The newbies are the fetid stuffing in a central-casting cornucopia that will no doubt remind you of Revenge of the Nerds, Sorority Boys, or pretty much any college comedy made after Animal House. We meet the gay chick, the prim prude, the nympho, and, of course, the Mousy Asian with a Secret Wild Side.

Correction: Last week, I accused Charlyne Yi of playing the eight-millionth iteration of this offensively unfunny stereotype. But Pitch Perfect came out two months before This is 40, so all honors and benefits go to Hanna Mae Lee. Congratulations.

Oops! I left one stereotype unturned. She comes in the form of Fat Amy (Rebel Wilson), an overweight Australian student who continues the sad trend in recent comedies of obese women revelling in being gross, macho freaks (as written). I don't know if it started with Bridesmaids, but Melissa McCarthy is making such a great career out of being willfully repugnant that she now has imitators, apparently.

Like her new friend, Beca, Fat Amy sneers a lot, doesn't trust anyone who smiles regularly, and has a warped sense of her own attractiveness. It's one thing for an overweight character to be comfortable in their own body, but she actively avoids exercise and calls girls who have the audacity to work out "twig bitches". I'm sorry, but watching Wilson's upper legs constantly threaten to eclipse her knees in a slow-motion avalanche of fleshy porridge is disturbing; watching her promote the attitude that being fit (let alone healthy) somehow runs contrary to being "real" is disgusting.

I haven't gotten to the plot yet, but why bother? You know what's going to happen just as surely as I did five minutes into the movie. Beca meets a cute boy (Skylar Astin) who (SPOILER?) gets recruited by her team's biggest rival. This puts their young romance into immediate jeoparzzzzzz.
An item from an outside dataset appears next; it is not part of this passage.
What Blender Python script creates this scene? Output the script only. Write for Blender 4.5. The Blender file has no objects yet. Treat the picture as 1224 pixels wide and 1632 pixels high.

Meanwhile, Aubrey insists that her girls perform only safe standards from previous decades. Beca believes they need something edgy in order to win the fiercely competitive Lincoln Center finals, so she introduces mash-ups to the group--and to the universe, I guess, since Pitch Perfect seems to exist in a dimension without Glee.

Ahhh. I've made it this far without busting out the dreaded "g" word. If you've followed the hit TV series for any appreciable amount of time, I challenge you to watch Pitch Perfect and not think it a poor imitation. First off, Glee is a genuine musical, meaning that in addition to high school kids putting on performances, there are fantasy interludes and montages in which the songs serve a thematic, emotive purpose. All the songs in Jason Moore's film are functions of rehearsals or competitions, with no greater meaning to the song-and-dance routines. You may find emotional stakes in the predictable beats of Kay Cannon's screenplay, but not in the music itself.

Great songs (and even crappy pop tunes), when used properly in drama, can offer insight into a character, provide subtext for a story, or simply evoke the necessary emotions to put the cherry on a key scene. Pitch Perfect, with its mostly one-note, show-choir renditions of radio hitz, really does play like a two-hour karaoke jam buffered by teen-soap interstitials. In a weird way, it feels as though Moore, Cannon, and Universal Pictures were banking on Glee's popularity to put asses in seats, while simultaneously hoping that no one in the audience had ever watched the show.